Salt-lick trial may help save ponies’ lives

  • Salt licks have been sited in an area of the New Forest notorious for animal-related road collisions, in an attempt to keep grazing animals away from the highway.

    In the trial scheme, which has come about after a year of discussions with Natural England and Forestry England, the licks have been put some 135m back from Roger Penny Way, one of the worst roads in the forest for accidents involving animals.

    Charlotte Lines, chair of the New Forest Commoners Defence Association, told H&H 17 of the licks, in open-top containers, and tyres, and chained to trees, have been set out, and the situation will be monitored to see if ponies and other animals are using them.

    “When the gritters come out in winter, the animals come out to the roads to lick the salt, so this trial is to try giving the ponies, donkeys and cattle an alternative, safe place to get salt,” she said.

    The association had to have the licks manufactured, as there was nothing similar on the market.

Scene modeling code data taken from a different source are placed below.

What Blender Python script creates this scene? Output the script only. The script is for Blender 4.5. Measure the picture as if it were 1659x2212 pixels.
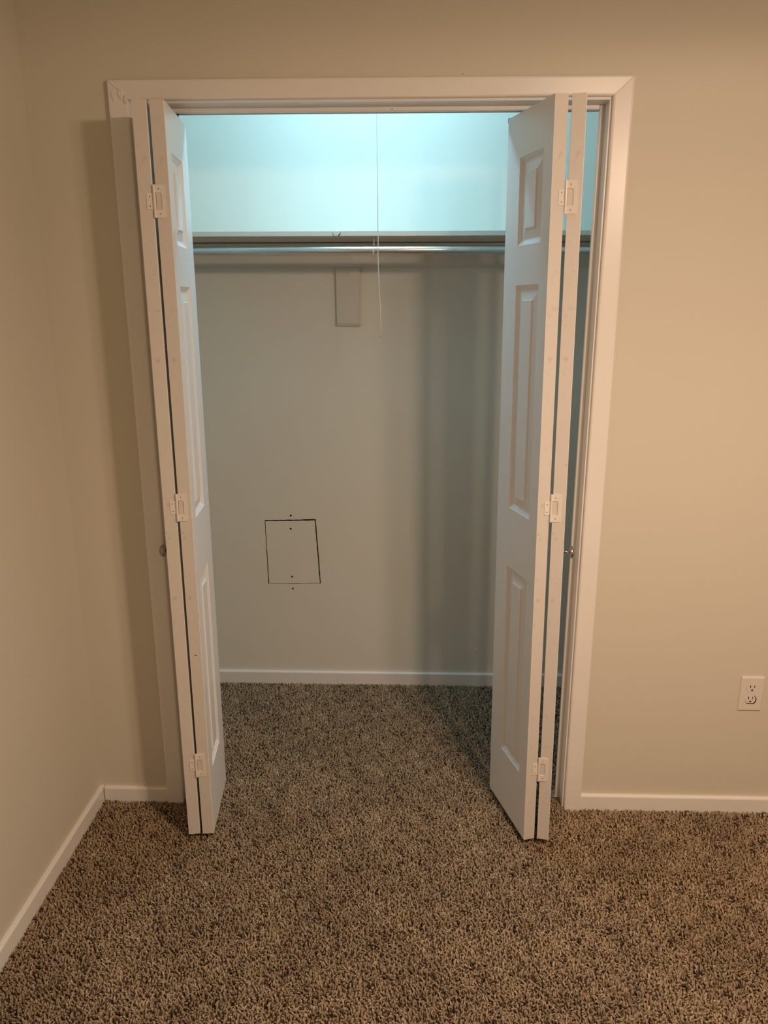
import bpy, bmesh, math, random
from mathutils import Vector, Matrix

for o in list(bpy.data.objects):
    bpy.data.objects.remove(o, do_unlink=True)
SC = bpy.context.scene
COL = SC.collection
RND = random.Random(7)

# ------------------------------------------------------------------ camera
F_PX = 1674.85
CAM = Vector((0.1044, -2.163, 1.5593))
YAW, PITCH, ROLL = -0.0309, -0.2659, -0.0012
fwd = Vector((math.sin(YAW)*math.cos(PITCH), math.cos(YAW)*math.cos(PITCH), math.sin(PITCH)))
rgt = Vector((math.cos(YAW), -math.sin(YAW), 0))
upv = rgt.cross(fwd)
r2 = rgt*math.cos(ROLL) + upv*math.sin(ROLL)
u2 = -rgt*math.sin(ROLL) + upv*math.cos(ROLL)
cd = bpy.data.cameras.new('camera')
cam = bpy.data.objects.new('camera', cd)
COL.objects.link(cam)
cam.matrix_world = Matrix((
    (r2.x, u2.x, -fwd.x, CAM.x), (r2.y, u2.y, -fwd.y, CAM.y), (r2.z, u2.z, -fwd.z, CAM.z), (0, 0, 0, 1)))
cd.sensor_fit = 'VERTICAL'
cd.sensor_height = 24.0
cd.lens = F_PX*24.0/2212.0
cd.clip_start = 0.02
SC.camera = cam

# ------------------------------------------------------------------ world, exposure, room lamps
w = bpy.data.worlds.new('world')
SC.world = w
w.use_nodes = True
w.node_tree.nodes['Background'].inputs['Color'].default_value = (0.02, 0.018, 0.015, 1)
w.node_tree.nodes['Background'].inputs['Strength'].default_value = 0.0
SC.view_settings.view_transform = 'Standard'
SC.view_settings.look = 'None'
SC.view_settings.exposure = 0.0
SC.view_settings.gamma = 1.0
SC.view_settings.use_curve_mapping = False

WARM = (1.0, 0.72, 0.53)
COOL = (0.38, 0.74, 1.0)
P_ROOM = 138.0
P_CLOSET = 30.0
BEAM_EXP = 2.2
COOL_STRENGTH = 6.0

def lamp(kind, name, loc, power, colour, radius):
    l = bpy.data.lights.new(name, kind)
    l.energy = power
    l.color = colour
    l.shadow_soft_size = radius
    o = bpy.data.objects.new(name, l)
    o.location = loc
    COL.objects.link(o)
    return l

# the bulbs of the bedroom's ceiling fixture (out of frame, right of the camera); its glass shades
# throw most of the light downwards and only a little above the horizontal
def shade_profile(l, pts):
    l.use_nodes = True
    n, k = l.node_tree.nodes, l.node_tree.links
    em = n['Emission']
    geo = n.new('ShaderNodeNewGeometry')
    sep = n.new('ShaderNodeSeparateXYZ')
    k.new(geo.outputs['Incoming'], sep.inputs[0])
    mr = n.new('ShaderNodeMapRange')
    mr.inputs['From Min'].default_value = -1.0
    mr.inputs['From Max'].default_value = 1.0
    mr.inputs['To Min'].default_value = 0.0
    mr.inputs['To Max'].default_value = 1.0
    k.new(sep.outputs['Z'], mr.inputs['Value'])
    rp = n.new('ShaderNodeValToRGB')
    rp.color_ramp.interpolation = 'B_SPLINE'
    els = rp.color_ramp.elements
    els[0].position, els[0].color = (pts[0][0]+1)/2, (pts[0][1],)*3 + (1,)
    els[1].position, els[1].color = (pts[-1][0]+1)/2, (pts[-1][1],)*3 + (1,)
    for z, v in pts[1:-1]:
        e = els.new((z+1)/2)
        e.color = (v, v, v, 1)
    k.new(mr.outputs['Result'], rp.inputs['Fac'])
    k.new(rp.outputs['Color'], em.inputs['Strength'])
# (direction's z, relative strength)
SHADE = ((-1.0, 1.0), (-0.7, 0.85), (-0.42, 0.48), (-0.17, 0.28), (0.0, 0.25), (0.045, 0.20), (0.09, 0.10), (0.17, 0.06), (1.0, 0.05))
for bx_, by_, k_ in ((0.835, -1.50, 0.64), (0.99, -1.47, 0.36)):
    shade_profile(lamp('POINT', 'room_bulb', (bx_, by_, 2.075), P_ROOM*k_, WARM, 0.052), SHADE)

# the closet's cool white strip light on its ceiling, a row of lamps shining mostly straight down
LX, LY, LZ = -0.045, 0.392, 2.405
BEAM = tuple((z, max(0.33, (-z)**BEAM_EXP if z < 0 else 0.33)) for z in (-1.0, -0.93, -0.86, -0.78, -0.68, -0.55, -0.40, -0.2, 1.0))
for dx_ in (-0.20, 0.0, 0.20):
    shade_profile(lamp('POINT', 'closet_bulb', (LX+dx_, LY, LZ), P_CLOSET/3, COOL, 0.04), BEAM)

# ------------------------------------------------------------------ materials
def new_mat(name):
    m = bpy.data.materials.new(name)
    m.use_nodes = True
    return m, m.node_tree.nodes, m.node_tree.links, m.node_tree.nodes['Principled BSDF']

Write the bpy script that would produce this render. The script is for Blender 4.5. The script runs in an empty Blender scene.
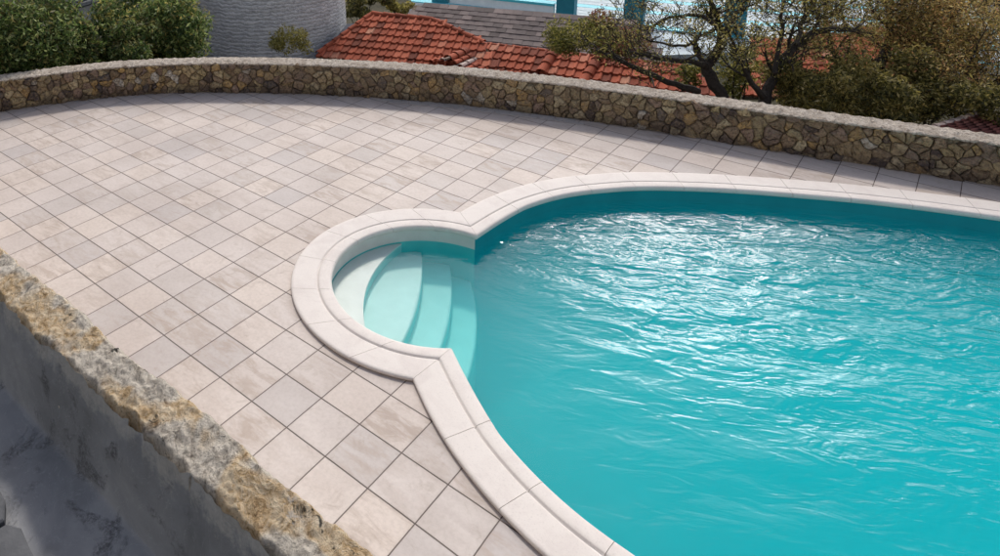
import bpy, bmesh, math, random
import numpy as np
from mathutils import Vector, Matrix, noise
from mathutils.geometry import tessellate_polygon
random.seed(7); rng = np.random.default_rng(7)
R = math.radians
scene = bpy.context.scene
COL = scene.collection

# ------------------------------------------------------------------ camera (solved from the square tiles of the deck)
TILE = .33
CAM = Vector((2.8389, -3.0136, 3.6932))
RX = Vector((.72482, .68834, -.02873)); RD = Vector((.13353, -.18127, -.97433)); RF = Vector((-.67588, .70237, -.22330))
F_, CX_, CY_ = 724., 303., 0.
def ray(px, py): return RX*((px-CX_)/F_) + RD*((py-CY_)/F_) + RF
def spot(px, py, d): return CAM + ray(px, py)*d
def spot_z(px, py, z):
    r = ray(px, py); return CAM + r*((z-CAM.z)/r.z)
def spot_plane(px, py, p0, n):
    r = ray(px, py); return CAM + r*((p0-CAM).dot(n)/r.dot(n))
cd = bpy.data.cameras.new('camera'); co = bpy.data.objects.new('camera', cd); COL.objects.link(co)
m = Matrix((RX, -RD, -RF)).transposed().to_4x4(); m.translation = CAM; co.matrix_world = m
cd.sensor_width = 36; cd.lens = 36*F_/1000; cd.shift_x = (500-CX_)/1000; cd.shift_y = -(278-CY_)/1000
cd.clip_end = 3000; cd.clip_start = .05
scene.camera = co

# ------------------------------------------------------------------ helpers
def mesh_obj(name, verts, faces, mat, parent=None, smooth=False):
    me = bpy.data.meshes.new(name); me.from_pydata([tuple(v) for v in verts], [], faces); me.update()
    if smooth: me.polygons.foreach_set('use_smooth', [True]*len(me.polygons))
    if mat: me.materials.append(mat)
    o = bpy.data.objects.new(name, me); COL.objects.link(o)
    if parent: o.parent = parent; o.matrix_parent_inverse = Matrix.Translation(-parent.location)
    return o
def empty(name, loc):
    o = bpy.data.objects.new(name, None); COL.objects.link(o); o.location = loc; return o
def tag(o, label=None, cat=None, group=None, kind=None):
    if label: o['label'] = label
    if cat: o['category'] = cat
    if group: o['group'] = group
    if kind: o['kind'] = kind
    return o
class MB:
    def __init__(s): s.v = []; s.f = []
    def add(s, v, f):
        n = len(s.v); s.v += [Vector(x) for x in v]; s.f += [tuple(i+n for i in q) for q in f]
    def box(s, a, b, rot=None, about=None):
        x0, y0, z0 = a; x1, y1, z1 = b
        v = [Vector(p) for p in ((x0,y0,z0),(x1,y0,z0),(x1,y1,z0),(x0,y1,z0),(x0,y0,z1),(x1,y0,z1),(x1,y1,z1),(x0,y1,z1))]
        if rot is not None: v = [rot@p for p in v]
        s.add(v, [(0,3,2,1),(4,5,6,7),(0,1,5,4),(1,2,6,5),(2,3,7,6),(3,0,4,7)])
    def tube(s, pts, rad, n=7, cap=True):
        pts = [Vector(p) for p in pts]; k = len(pts); base = len(s.v); a = None
        for i, p in enumerate(pts):
            t = (pts[min(i+1,k-1)]-pts[max(i-1,0)]).normalized()
            if a is None: a = t.orthogonal().normalized()
            a = (a - t*a.dot(t)).normalized(); b = t.cross(a)
            r = rad[i] if hasattr(rad, '__len__') else rad
            for j in range(n):
                w = 2*math.pi*j/n; s.v.append(p+(a*math.cos(w)+b*math.sin(w))*r)
        for i in range(k-1):
            for j in range(n):
                s.f.append((base+i*n+j, base+i*n+(j+1)%n, base+(i+1)*n+(j+1)%n, base+(i+1)*n+j))
        if cap:
            s.f.append(tuple(base+j for j in reversed(range(n)))); s.f.append(tuple(base+(k-1)*n+j for j in range(n)))
    def build(s, name, mat, parent=None, smooth=False): return mesh_obj(name, s.v, s.f, mat, parent, smooth)
def frame(o, x, z=Vector((0,0,1))):
    x = Vector(x).normalized(); y = z.cross(x).normalized(); z2 = x.cross(y)
    q = Matrix((x, y, z2)).transposed().to_4x4(); q.translation = Vector(o); return q

# ------------------------------------------------------------------ materials
def new_mat(name):
    mt = bpy.data.materials.new(name); mt.use_nodes = True; nt = mt.node_tree; nt.nodes.clear(); return mt, nt
def N(nt, t, **kw):
    n = nt.nodes.new(t)
    for k, v in kw.items():
        if k.startswith('i_'): n.inputs[k[2:].replace('_', ' ')].default_value = v
        elif isinstance(k, str) and hasattr(n, k): setattr(n, k, v)
    return n
def math_(nt, op, a, b=None, c=None):
    n = nt.nodes.new('ShaderNodeMath'); n.operation = op
    for i, x in enumerate((a, b, c)):
        if x is None: continue
        if isinstance(x, (int, float)): n.inputs[i].default_value = x
        else: nt.links.new(x, n.inputs[i])
    return n.outputs[0]
def ramp(nt, fac, stops, interp='LINEAR'):
    n = nt.nodes.new('ShaderNodeValToRGB'); n.color_ramp.interpolation = interp
    e = n.color_ramp.elements
    while len(e) < len(stops): e.new(.5)
    for k, (p, c) in enumerate(stops):
        e[k].position = p; e[k].color = (*c, 1) if len(c) == 3 else c
    nt.links.new(fac, n.inputs[0]); return n.outputs[0]
def mix(nt, fac, a, b, mode='MIX'):
    n = nt.nodes.new('ShaderNodeMix'); n.data_type = 'RGBA'; n.blend_type = mode
    for s, x in ((0, fac), (6, a), (7, b)):
        if isinstance(x, (int, float)): n.inputs[s].default_value = x
        elif isinstance(x, tuple): n.inputs[s].default_value = (*x, 1)
        else: nt.links.new(x, n.inputs[s])
    return n.outputs[2]
def pos(nt): return nt.nodes.new('ShaderNodeNewGeometry').outputs['Position']
def island(nt): return nt.nodes.new('ShaderNodeNewGeometry').outputs['Random Per Island']
def noise_(nt, scale, detail=4, rough=.6, vec=None, dist=0, out=0):
    n = nt.nodes.new('ShaderNodeTexNoise'); n.inputs['Scale'].default_value = scale; n.inputs['Detail'].default_value = detail
    n.inputs['Roughness'].default_value = rough; n.inputs['Distortion'].default_value = dist
    nt.links.new(vec if vec is not None else pos(nt), n.inputs['Vector']); return n.outputs[out]
def scalev(nt, vec, s):
    n = nt.nodes.new('ShaderNodeMapping'); n.inputs['Scale'].default_value = s; nt.links.new(vec, n.inputs[0]); return n.outputs[0]
def bump(nt, h, strength, dist, normal=None):
    n = nt.nodes.new('ShaderNodeBump'); n.inputs['Strength'].default_value = strength; n.inputs['Distance'].default_value = dist
    nt.links.new(h, n.inputs['Height'])
    if normal is not None: nt.links.new(normal, n.inputs['Normal'])
    return n.outputs[0]
def finish(nt, col, rough=.8, normal=None, spec=.3, metallic=0):
    b = nt.nodes.new('ShaderNodeBsdfPrincipled')
    for k, v in (('Base Color', col), ('Roughness', rough)):
        if isinstance(v, tuple): b.inputs[k].default_value = (*v, 1)
        elif isinstance(v, (int, float)): b.inputs[k].default_value = v
        else: nt.links.new(v, b.inputs[k])
    b.inputs['Specular IOR Level'].default_value = spec; b.inputs['Metallic'].default_value = metallic
    if normal is not None: nt.links.new(normal, b.inputs['Normal'])
    o = nt.nodes.new('ShaderNodeOutputMaterial'); nt.links.new(b.outputs[0], o.inputs[0]); return b
def simple(name, c1, c2, scale=8, rough=.8, bstr=.3, bdist=.01, spec=.3, detail=5):
    mt, nt = new_mat(name)
    f = noise_(nt, scale, detail, .65)
    c = ramp(nt, f, [(.3, c1), (.7, c2)])
    finish(nt, c, rough, bump(nt, noise_(nt, scale*4, 4), bstr, bdist), spec); return mt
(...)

Once the weather improves, they will be removed, but Mrs Lines said the idea may be rolled out to other areas of the forest if it is a success.

    New Forest commoner and association member Bill Howells, who instigated the idea, said: “I would like to thank all the relevant organisations who have given us consent to trial the salt licks, hopefully it will make a difference to animal behaviour and accident numbers.”

    But both Mr Howells and Mrs Lines said that although the licks may help, there will still be many animals on and near the forest’s roads, on which they have right of way.

    “The message is that drivers still need to take care, especially when it’s dark and icy, and be aware; expect the unexpected,” Mrs Lines said.

    Last year, 12 ponies were killed in accidents in the forest, a further 12 had to be put down as a result of their injuries and nine more sustained minor injuries. Five donkeys were killed, six had to be put down and two were less seriously injured.

    Anyone who has an accident involving a pony, cow, donkey, pig or sheep is required by law to report it to the police by calling 999 as soon as possible.